Of course, sellers can also opt for a do-it-yourself approach by going directly to eBay. But while lots of high-end antiques can be found on the Web site, its "sweet spot" is in the "affordable to midrange" items, says spokesman Hani Durzy. On eBay, sellers must digitally photograph each item, write up descriptions, upload the information onto the Web and answer e-mail questions from buyers, as well as pay fees for the listing, photographs, and a small commission -- on average about 5% to 7% of the revenue raised.

Auction houses charge substantially higher fees but can also spot a masterpiece the seller doesn't know about. In addition, auction houses will catalog, photograph and advertise a sale. Typically, the seller's commission is between 10% to 20%, and even when items don't sell, some auction houses charge a "buy-in" fee, which could be as much as 5% of what the item was expected to fetch.

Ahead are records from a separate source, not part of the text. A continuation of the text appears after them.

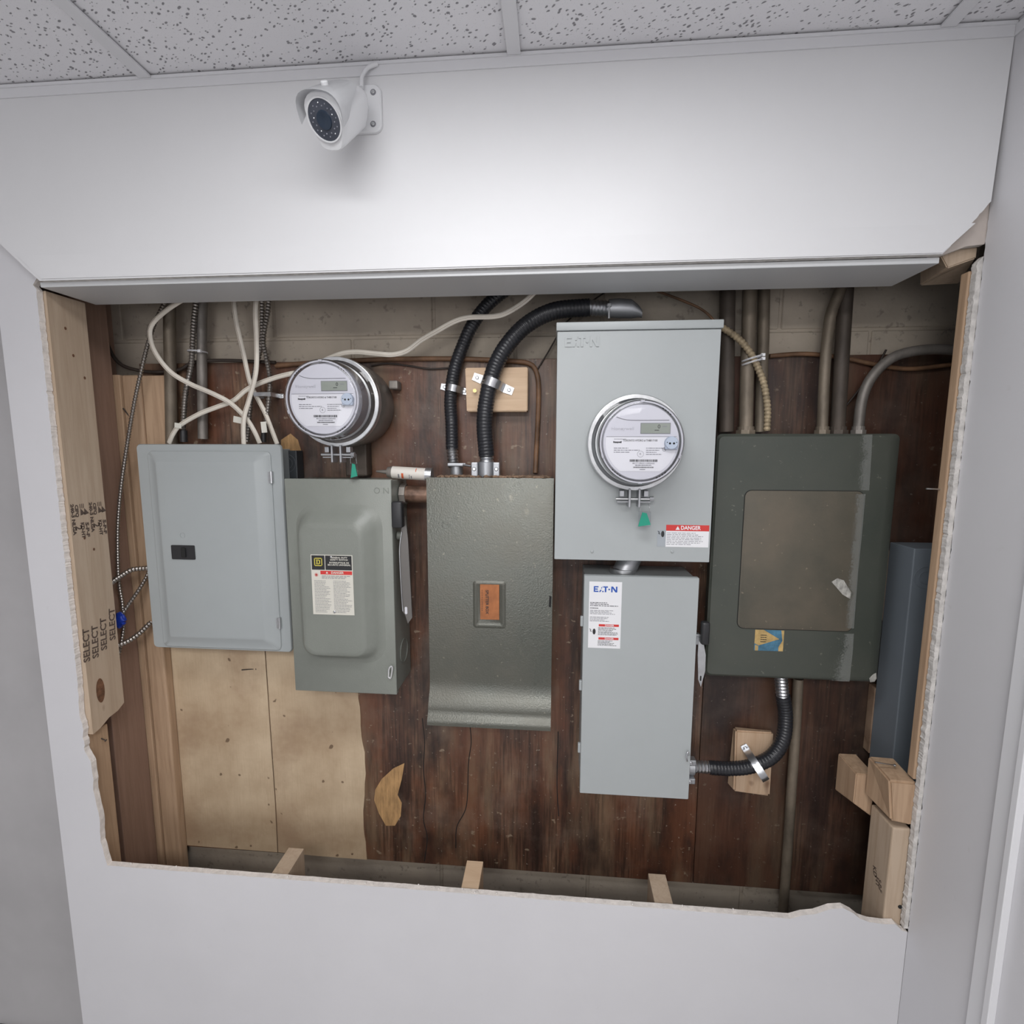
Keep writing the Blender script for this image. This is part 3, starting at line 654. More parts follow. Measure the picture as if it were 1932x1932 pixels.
bars('fine_print', x0+W*0.06, x0+W*0.46, z1-H*0.42, z0+H*0.03, 22, yl, M_GINK, lb, 0.3, 3)
bars('fine_print', x0+W*0.52, x1-W*0.04, z1-H*0.42, z0+H*0.03, 22, yl, M_GINK, lb, 0.3, 4)
screw('label_screw', (x0+W*0.49, 0.0685, z1-H*0.035), 0.0022, M_STEEL, t); screw('label_screw', (x0+W*0.52, 0.0685, z0+H*0.05), 0.003, M_STEEL, t)
text('embossed_on', 'ON', -0.390, 1.628, 0.0999, 0.020, M_SQ, t, extrude=0.0006, space=1.5)
# handle on the right side
bm = B(); box(bm, -0.364, -0.3395, 0.085, 0.108, 1.545, 1.605, 0.004, 3); obj('handle_grip', bm, M_BLKP, t, True)
bm = B(); prism(bm, yz([(760, 985), (757, 1003), (753, 1039), (757, 1108), (760, 1153), (765, 1160), (770, 1176), (778, 1165), (775, 1108), (770, 1017), (765, 973)], 0.116)[::-1], 0.114, 0.118)
hm = mat('handle_metal', (0.17, 0.16, 0.15), 0.35, 0.4); ha_ = obj('handle_arm', bm, hm, t)
bm = B(); tube(bm, path([(758, 1003), (754, 1039), (757, 1108), (760, 1153)], 0.112), 0.0012, 0.01, 6); obj('bright_edge', bm, M_STEEL, ha_, True)
hx_, hz_ = q(766, 1152, 0.113)
bm = B(); prism(bm, rrect(hx_-0.003, hx_+0.003, hz_-0.009, hz_+0.009, 0.0028, 4), 0.1132, 0.1139); obj('slot', bm, M_METERF, ha_)
bm = B(); cyl(bm, (-0.366, 0.135, 1.52), (-0.350, 0.135, 1.52), 0.010, seg=16); obj('pivot', bm, M_SQ, t)
bm = B(); ring(bm, (-0.3672, 0.165, 1.225), (1, 0, 0), 0.030, 0.0285, -0.0005, 0.001, 32); obj('knockout', bm, M_SQ, t)
M_CHROME = mat('polished_latch', (0.85, 0.85, 0.86), 0.15, 0.6)
la = [at(x, y, yy) for x, y, yy in ((733, 1277, .097), (734, 1262, .092), (739, 1257, .090), (740, 1264, .092), (737, 1279, .097), (733, 1277, .097))]
bm = B(); tube(bm, la, 0.0019, 0.002, 8); obj('latch', bm, M_CHROME, t, True)

# ================================================================ SPLITTER BOX
t = thing('splitter_box', (-0.144, 0.17, 1.075), 'dusty olive splitter box with an orange label in a small recess', 'splitter box')
X0, X1, Z0, Z1 = -0.291, 0.0, 1.075, 1.658
bm = B(); box(bm, X0+0.004, X1-0.002, 0.128, 0.2235, Z0+0.01, Z1-0.002, 0.0015); obj('box', bm, M_SPL, t)
bm = B()
prof = [(0.124, Z1), (0.1205, Z1), (0.120, Z1-0.001), (0.120, 1.185), (0.1195, 1.170), (0.1180, 1.158), (0.1145, 1.146), (0.1080, 1.134), (0.1015, 1.122), (0.0985, 1.113), (0.0980, 1.108), (0.0972, 1.103), (0.0940, 1.097), (0.0890, 1.090), (0.0862, 1.086), (0.0858, 1.080), (0.0858, Z0), (0.124, Z0)]
va = [bm.verts.new((X0, y, z)) for y, z in prof]; vb = [bm.verts.new((X1, y, z)) for y, z in prof]
bm.faces.new(va); bm.faces.new(vb[::-1])
for i in range(len(va)): bm.faces.new((va[i], vb[i], vb[(i+1) % len(va)], va[(i+1) % len(va)]))
obj('cover', bm, M_SPL, t, True)
rz0, rz1 = q(900, 1182, 0.12)[1], q(900, 1098, 0.12)[1]; rx0, rx1 = q(895, 1140, 0.12)[0], q(952, 1140, 0.12)[0]
bm = B(); loft(bm, [rloop(rx0-0.003, rx1+0.003, rz0-0.003, rz1+0.003, 0.007, 0.1199), rloop(rx0, rx1, rz0, rz1, 0.006, 0.1180), rloop(rx0+0.003, rx1-0.003, rz0+0.003, rz1-0.003, 0.005, 0.1172), rloop(rx0+0.006, rx1-0.006, rz0+0.006, rz1-0.006, 0.004, 0.1180), rloop(rx0+0.009, rx1-0.009, rz0+0.009, rz1-0.009, 0.003, 0.1196)])
obj('label_recess', bm, M_SPL, t, True)
x0, z1 = q(906, 1102, 0.119); x1, z0 = q(942, 1169, 0.119)
lb = plate('orange_label', x0, x1, z0, z1, 0.1176, M_ORANGE, t)
text('print', 'SPLITTER BOX', x0+(x1-x0)*0.36, (z0+z1)/2, 0.1169, 0.0095, M_INK, lb, rot=-90, width=0.058, bold=0.0002)
bars('fine_print', x0+(x1-x0)*0.08, x0+(x1-x0)*0.14, z1-0.012, z0+0.02, 12, 0.1169, M_INK, lb, 0.4, 8)
sx, sz = q(1038, 1135, 0.12)
bm = B(); prism(bm, [(sx-0.003, sz-0.012), (sx+0.002, sz-0.014), (sx+0.003, sz+0.012), (sx-0.002, sz+0.014)], 0.1194, 0.1199); obj('keyhole', bm, M_DARK, t)
# dust and debris on the top
bm = B()
for i in range(260):
    x = R.uniform(-0.27, -0.012); x = x if R.random() < 0.5 else R.uniform(-0.10, -0.012); y = R.uniform(0.121, 0.165); s = R.uniform(0.0015, 0.0055)
    bmesh.ops.create_icosphere(bm, subdivisions=1, radius=s, matrix=Matrix.Translation((x, y, 1.6585+s*0.3)) @ Matrix.Diagonal((1.5, 1, R.uniform(0.4, 0.9), 1)))
tag(obj('debris', bm, M_DUST), 'brown dust and crumbs lying on top of the olive splitter box', 'debris', kind='stuff')

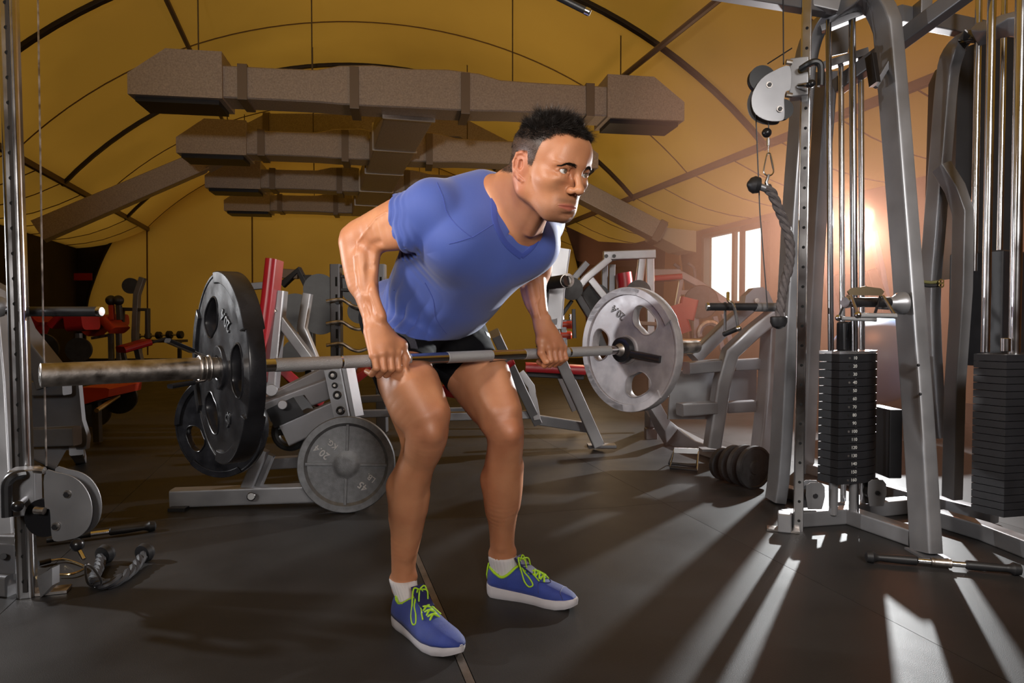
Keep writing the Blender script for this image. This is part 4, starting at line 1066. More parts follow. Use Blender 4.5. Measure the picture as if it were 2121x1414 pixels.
# ---- ducts
FOIL = mat('quilted_duct_foil', (.40, .34, .30), .45, .15, .2, 60, .8, 35, spec=.5)
FOILD = mat('duct_band', (.20, .155, .12), .5, .3)
GRILL = mat('duct_grille', (.008, .008, .012), .5)
ROD = mat('hanger_rod', (.10, .075, .045), .5, .5)
DC0 = P(850, 200, 8.0); DC0 = V((DC0.x, DC0.y, 0)); DZ0, DZ1, DDP = 3.31, 3.66, .42
trunk = thing('air_duct', 'quilted foil air duct under the vault, a long trunk with four boxed cross branches', 'duct', DC0 + UZ * 3.3)
tw = .40
for j in range(5):
    a = DC0 + E2 * (.12 + 1.55 * j) + UZ * 3.46; b = a + E2 * 1.54
    MB().beam(a, b, .58, .36, r=.02).obj('trunk_section', FOIL, trunk)
    MB().beam(a + UZ * .0, a + E2 * .025, .62, .385, r=.01).obj('joint_flange', mat('bright_flange', (.6, .55, .5), .3, .8), trunk)
def branch(k, D_, smin_, smax_):
    c = DC0 + E2 * D_
    t = bpy.data.objects.new('branch', None); put(t, trunk); t.location = c + UZ * DZ0 - trunk.location
    t['label'] = ['nearest branch, with boxed ends over the lifter', 'second branch from the front', 'third branch from the front', 'farthest branch'][k]
    zc = (DZ0 + DZ1) / 2 + .02
    for s, L in ((-1, abs(smin_)), (1, smax_)):
        d = ED * s; sdv = V((-ED.y, ED.x, 0))
        # swelling near the trunk, then plain duct
        secs = [(0.0 if k == 0 else .27, .44), (.42, .46), (.78, .43), (1.02, .36), (1.4, .35), (L - .92, .35)]
        rs = []
        for x, h in secs:
            pr = rrect(DDP, h, .015, 1); rs.append([c + d * x + sdv * a + UZ * (zc + b + (h - .35) * .35) for a, b in pr])
        MB().rings(rs).obj('duct_run', FOIL, t, 25)
        for x in (.62, L - 1.25 + .1):
            MB().beam(c + d * (x - .05) + UZ * zc, c + d * (x + .05) + UZ * zc, DDP + .05, (.47 if x < 1 else .39), r=.01).obj('duct_band', FOILD, t)
        # boxed end with chamfered top corner and grille below
        b0, b1 = L - .95, L
        pr = [(b0, -.20), (b1, -.20), (b1, .02), (b1 - .38, .30), (b0, .30)]
        MB().prism([c + d * x - sdv * (DDP / 2 + .05) + UZ * (zc + z) for x, z in pr], sdv * (DDP + .16)).obj('outlet_box', FOIL, t, 20)
        MB().box(c + d * ((b0 + b1) / 2) + UZ * (zc - .225) + sdv * .03, b1 - b0 - .10, DDP + .02, .05, (ED, sdv, UZ)).obj('outlet_grille', GRILL, t, 20)
        for x in (L * .38, L * .80):
            p = c + d * x + UZ * zc; MB().tube([p + sdv * .19, p + sdv * .19 + UZ * 1.9], .008, 5).obj('hanger_rod', ROD, t)
    return t
for k in range(4): branch(k, 2.62 * k, -2.96, 3.24)
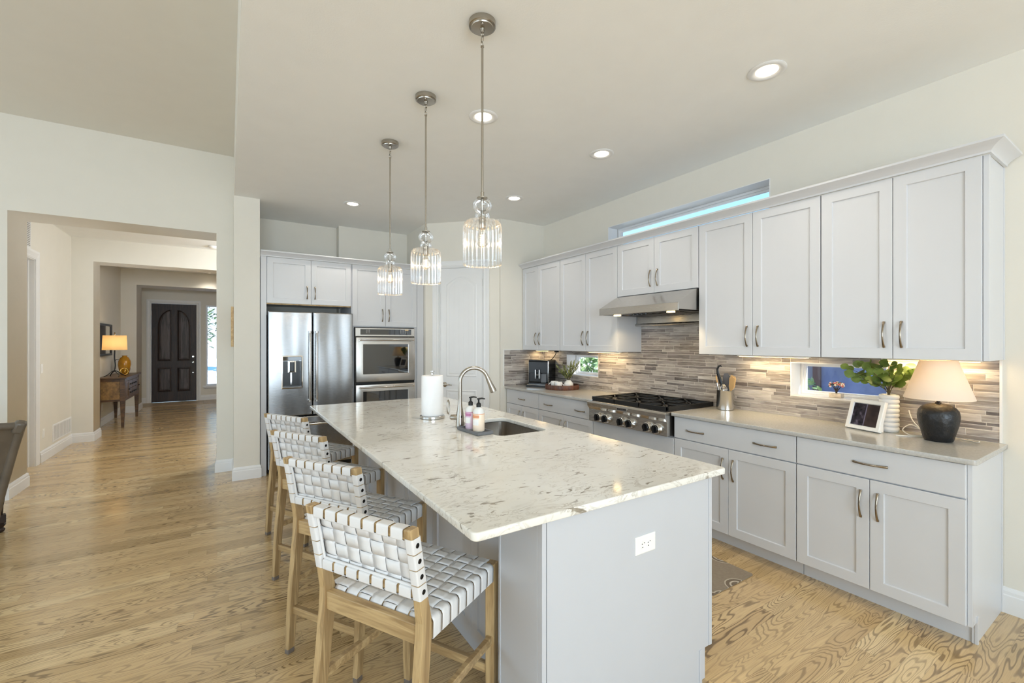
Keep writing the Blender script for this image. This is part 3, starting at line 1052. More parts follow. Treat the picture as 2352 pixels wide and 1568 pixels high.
def fridge_door(u0, u1, v0, v1, hole=None):
    b = MB()
    if hole is None:
        b.rects(frE, u0, u1, v0, v1, [(0, -0.07), (0, -0.012), (0.004, -0.004), (0.012, 0.0)])
    else:
        # slab with the dispenser recess left open
        h0, h1, k0, k1 = hole
        o_ = [(u0, v0), (u1, v0), (u1, v1), (u0, v1)]
        ins = lambda d: [(u0 + d, v0 + d), (u1 - d, v0 + d), (u1 - d, v1 - d), (u0 + d, v1 - d)]
        hl = [(h0, k0), (h1, k0), (h1, k1), (h0, k1)]
        rings = [[frE(*p, -0.07) for p in ins(0)], [frE(*p, -0.012) for p in ins(0)], [frE(*p, -0.004) for p in ins(0.004)], [frE(*p, 0.0) for p in ins(0.012)], [frE(*p, 0.0) for p in hl], [frE(*p, -0.06) for p in hl]]
        b.loops(rings)
    return b


HOLE = (0.497, 0.703, 0.965, 1.322)
dl = fridge_door(0.360, 0.812, 0.645, 1.825, HOLE).build('door', M['steel_fridge'], fr_)
dr = fridge_door(0.818, 1.262, 0.645, 1.825).build('door', M['steel_fridge'], fr_)
dw = fridge_door(0.360, 1.262, 0.07, 0.632).build('freezer_drawer', M['steel_fridge'], fr_)


def bar_handle(pa, pb, r, off, parent, mat, name='handle', caps=0.03):
    """round bar on two posts; off is the vector from the bar back to the face"""
    pa, pb, off = Vector(pa), Vector(pb), Vector(off)
    b = MB()
    d = (pb - pa).normalized()
    b.tube([pa, pa + d * 0.004, pb - d * 0.004, pb], [r * 0.9, r, r, r * 0.9], 14, up=off)
    for p, s_ in ((pa, 1), (pb, -1)):
        q = p + d * s_ * caps
        b.tube([p + d * s_ * 0.002, p + d * s_ * caps * 0.7], [r * 1.22, r * 1.22], 14, up=off)
        b.tube([q - d * s_ * caps * 0.5, q - d * s_ * caps * 0.5 + off], [r * 0.95, r * 1.0], 12, up=d)
    return b.build(name, mat, parent, smooth=40)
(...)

However, that's all negotiable, especially if a seller is talking to more than one auction house -- and lets them both know it. Arthur Spector, a Philadelphia private-equity fund manager, and his wife, Miriam, approached both Sotheby's and Northeast Auctions in Portsmouth, N.H., about selling their 19th-century Americana collection last year. They picked Northeast, which agreed to numerous special requests. For its catalog, the auction house photographed the collection in the Spector home, to show how the items were arranged. And when some of the photos weren't to Mr. Spector's liking, Northeast redid them. The August sale of 331 items was a success, totaling more than $1.7 million.